For one hundred years until 1856, the British East India Company ruled over 25% of the world’s population beginning at a time when India controlled almost 20 percent of the world’s GDP (according to economic historian estimates). Its power inspired books such as “The Corporation that Changed the World” and based on monopoly powers to trade with India, it enjoyed power that today’s Exxon-Mobile and Wal-mart can hardly dream about. It’s leaders, such as Robert Clive amassed great wealth that makes Ken Lay and Bernie Madoff seem like two-bit burglars.
The remnants of this storied, corrupt and powerful trading company survived as nothing more than paper since 1874 when the British Crown took away most its power (and began ruling India directly via a Viceroy).

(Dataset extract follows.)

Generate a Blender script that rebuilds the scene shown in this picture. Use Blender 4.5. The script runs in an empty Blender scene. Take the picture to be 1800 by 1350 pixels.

This month, Indian-born diamond merchant Sanjiv Mehta is opening a store in London’s ritzy Mayfair district, under the name East India Company. Mehta acquired the rights to the name in 2004 “from 30 or 40 people who owned it” and plans to sell luxury goods. Mehta intend to start with fine foods — coffee, chocolate, marmalade — mainly sourced in the UK, and tea which will come from India. He says he will add linen, chintz, other fabric, furniture and books over time and if things go well, he plans to open several additional stores in multiple countries.
To us this is just a litle sidenote. But to many in India, the symbolism of an Indian emigrant owning the rights to the name that was both revered and despised so much, is almost greater than the occasion when India’s Tata Steel made the $12 billion acquisition of the former British Steel, now known as Corus.